>> START DATA LINES

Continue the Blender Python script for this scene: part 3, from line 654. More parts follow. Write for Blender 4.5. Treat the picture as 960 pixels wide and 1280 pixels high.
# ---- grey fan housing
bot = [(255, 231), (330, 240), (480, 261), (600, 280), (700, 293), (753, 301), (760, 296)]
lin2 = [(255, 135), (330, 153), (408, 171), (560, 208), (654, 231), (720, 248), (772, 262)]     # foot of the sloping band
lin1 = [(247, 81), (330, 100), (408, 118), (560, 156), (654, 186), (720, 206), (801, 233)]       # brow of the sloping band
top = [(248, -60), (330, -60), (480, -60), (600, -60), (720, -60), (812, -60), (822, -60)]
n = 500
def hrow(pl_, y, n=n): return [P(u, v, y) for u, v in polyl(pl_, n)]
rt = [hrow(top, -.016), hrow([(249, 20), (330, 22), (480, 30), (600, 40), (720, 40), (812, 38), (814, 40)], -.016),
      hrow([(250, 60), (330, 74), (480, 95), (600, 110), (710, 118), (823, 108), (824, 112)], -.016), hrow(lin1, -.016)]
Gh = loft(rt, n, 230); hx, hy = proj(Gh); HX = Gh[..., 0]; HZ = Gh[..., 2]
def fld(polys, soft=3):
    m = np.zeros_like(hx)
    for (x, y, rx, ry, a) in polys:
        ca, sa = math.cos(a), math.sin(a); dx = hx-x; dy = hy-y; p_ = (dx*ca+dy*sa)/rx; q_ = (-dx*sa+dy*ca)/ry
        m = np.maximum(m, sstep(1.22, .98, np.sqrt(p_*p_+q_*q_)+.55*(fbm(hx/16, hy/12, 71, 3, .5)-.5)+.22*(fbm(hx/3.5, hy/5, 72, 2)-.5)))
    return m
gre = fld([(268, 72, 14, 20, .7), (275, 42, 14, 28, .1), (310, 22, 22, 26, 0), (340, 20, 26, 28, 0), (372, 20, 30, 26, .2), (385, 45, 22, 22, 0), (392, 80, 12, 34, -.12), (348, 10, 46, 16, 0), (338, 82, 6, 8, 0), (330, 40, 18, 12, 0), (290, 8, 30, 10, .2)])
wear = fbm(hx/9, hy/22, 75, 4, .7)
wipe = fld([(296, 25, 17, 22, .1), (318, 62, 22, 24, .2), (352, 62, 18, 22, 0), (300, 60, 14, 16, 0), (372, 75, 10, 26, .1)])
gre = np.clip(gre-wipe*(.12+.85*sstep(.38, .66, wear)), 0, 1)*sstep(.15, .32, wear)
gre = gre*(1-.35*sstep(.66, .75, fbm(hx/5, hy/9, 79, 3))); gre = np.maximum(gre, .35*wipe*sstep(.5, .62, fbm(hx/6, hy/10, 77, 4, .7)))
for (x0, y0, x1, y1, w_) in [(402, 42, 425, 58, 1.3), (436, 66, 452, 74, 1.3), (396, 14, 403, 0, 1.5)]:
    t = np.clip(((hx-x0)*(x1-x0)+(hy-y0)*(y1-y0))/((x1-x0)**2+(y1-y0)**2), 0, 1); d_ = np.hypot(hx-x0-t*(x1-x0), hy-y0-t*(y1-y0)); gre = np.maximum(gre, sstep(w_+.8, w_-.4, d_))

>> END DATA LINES

— DO THIS —
All of the material above needs to be copied exactly.

— SOLUTION TO THIS PROBLEM —
Continue the Blender Python script for this scene: part 3, from line 654. More parts follow. Write for Blender 4.5. Treat the picture as 960 pixels wide and 1280 pixels high.
# ---- grey fan housing
bot = [(255, 231), (330, 240), (480, 261), (600, 280), (700, 293), (753, 301), (760, 296)]
lin2 = [(255, 135), (330, 153), (408, 171), (560, 208), (654, 231), (720, 248), (772, 262)]     # foot of the sloping band
lin1 = [(247, 81), (330, 100), (408, 118), (560, 156), (654, 186), (720, 206), (801, 233)]       # brow of the sloping band
top = [(248, -60), (330, -60), (480, -60), (600, -60), (720, -60), (812, -60), (822, -60)]
n = 500
def hrow(pl_, y, n=n): return [P(u, v, y) for u, v in polyl(pl_, n)]
rt = [hrow(top, -.016), hrow([(249, 20), (330, 22), (480, 30), (600, 40), (720, 40), (812, 38), (814, 40)], -.016),
      hrow([(250, 60), (330, 74), (480, 95), (600, 110), (710, 118), (823, 108), (824, 112)], -.016), hrow(lin1, -.016)]
Gh = loft(rt, n, 230); hx, hy = proj(Gh); HX = Gh[..., 0]; HZ = Gh[..., 2]
def fld(polys, soft=3):
    m = np.zeros_like(hx)
    for (x, y, rx, ry, a) in polys:
        ca, sa = math.cos(a), math.sin(a); dx = hx-x; dy = hy-y; p_ = (dx*ca+dy*sa)/rx; q_ = (-dx*sa+dy*ca)/ry
        m = np.maximum(m, sstep(1.22, .98, np.sqrt(p_*p_+q_*q_)+.55*(fbm(hx/16, hy/12, 71, 3, .5)-.5)+.22*(fbm(hx/3.5, hy/5, 72, 2)-.5)))
    return m
gre = fld([(268, 72, 14, 20, .7), (275, 42, 14, 28, .1), (310, 22, 22, 26, 0), (340, 20, 26, 28, 0), (372, 20, 30, 26, .2), (385, 45, 22, 22, 0), (392, 80, 12, 34, -.12), (348, 10, 46, 16, 0), (338, 82, 6, 8, 0), (330, 40, 18, 12, 0), (290, 8, 30, 10, .2)])
wear = fbm(hx/9, hy/22, 75, 4, .7)
wipe = fld([(296, 25, 17, 22, .1), (318, 62, 22, 24, .2), (352, 62, 18, 22, 0), (300, 60, 14, 16, 0), (372, 75, 10, 26, .1)])
gre = np.clip(gre-wipe*(.12+.85*sstep(.38, .66, wear)), 0, 1)*sstep(.15, .32, wear)
gre = gre*(1-.35*sstep(.66, .75, fbm(hx/5, hy/9, 79, 3))); gre = np.maximum(gre, .35*wipe*sstep(.5, .62, fbm(hx/6, hy/10, 77, 4, .7)))
for (x0, y0, x1, y1, w_) in [(402, 42, 425, 58, 1.3), (436, 66, 452, 74, 1.3), (396, 14, 403, 0, 1.5)]:
    t = np.clip(((hx-x0)*(x1-x0)+(hy-y0)*(y1-y0))/((x1-x0)**2+(y1-y0)**2), 0, 1); d_ = np.hypot(hx-x0-t*(x1-x0), hy-y0-t*(y1-y0)); gre = np.maximum(gre, sstep(w_+.8, w_-.4, d_))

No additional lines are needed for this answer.